Johan Galtung: A Bibliography of his Scholarly and Popular Writings, 1951–80

Monograph

Gleditsch, Nils Petter; Odvar Leine; Hans-Henrik Holm; Tord Høivik; Arne Martin Klausen; Erik Rudeng & Håkan Wiberg (1980) Johan Galtung: A Bibliography of his Scholarly and Popular Writings, 1951–80. Oslo: PRIO. Peace Research Monographs, 9.

Read this publication at the Norwegian National Library

Johan Galtung is Norway's most cited contemporary social scientist and a founding father of the discipline of peace research. He has also contributed materially to a number of other disciplines and cross-disciplinary fields, such as methodology, criminology, media research, international relations, and macro-history. His scholarly writings are numerous in the extreme, spanning several languages and a myriad of journals. At the same time, Galtung has always been an extremely prolific popularizer and political journalist. With a vast output of mimeographed papers and contributions to conferences and an optimistic view of forthcoming publications, he is also a librarian's nightmare.

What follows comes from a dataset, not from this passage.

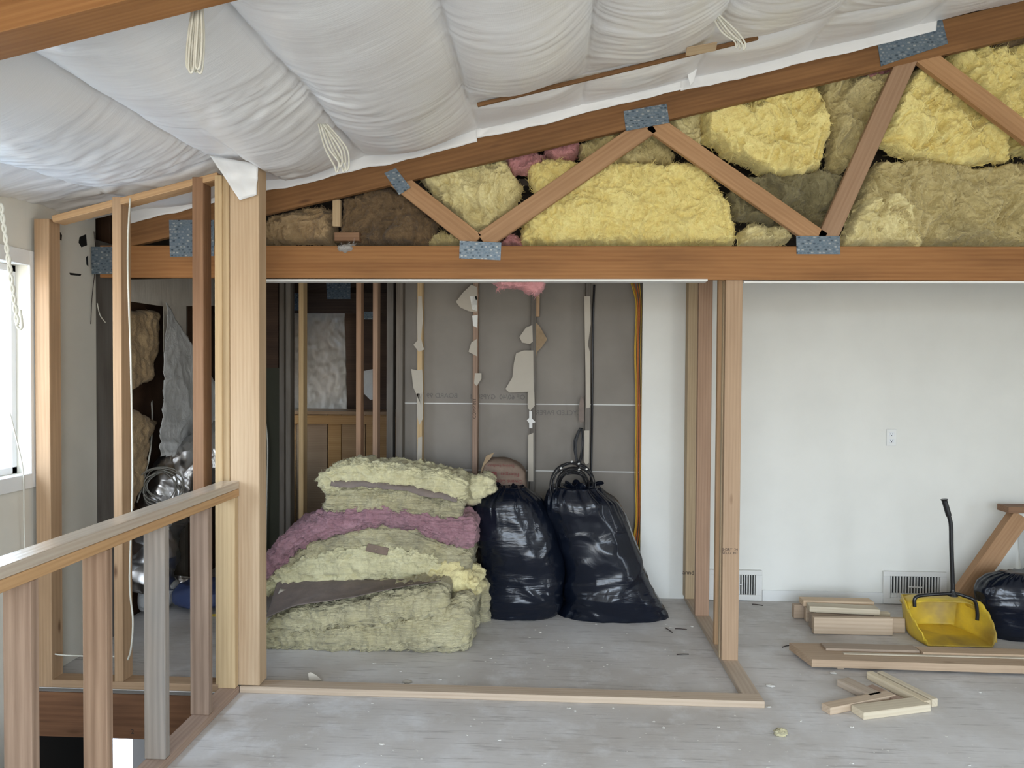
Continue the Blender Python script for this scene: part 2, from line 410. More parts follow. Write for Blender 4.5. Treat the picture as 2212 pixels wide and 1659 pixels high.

While published on the occasion of his 50th birthday, this book is not intended as a conventional Festschrift. It is a working tool for researchers and librarians, to establish what Johan Galtung has written and where to find it. All the 676 publications listed in the bibliographic section have been coded with descriptors from the Political Science Thesaurus. There are title, name, and descriptior indices. A bibliographic essay by Nils Petter Gleditsch traces the impact of Galtung's academic work, as measured by citation data. Critical essays by Kenneth Boulding, Hans-Henrik Holm, and Jan Strzelecki review Galtung's intellectual development and influence on social science in general and on the field of peace research in particular.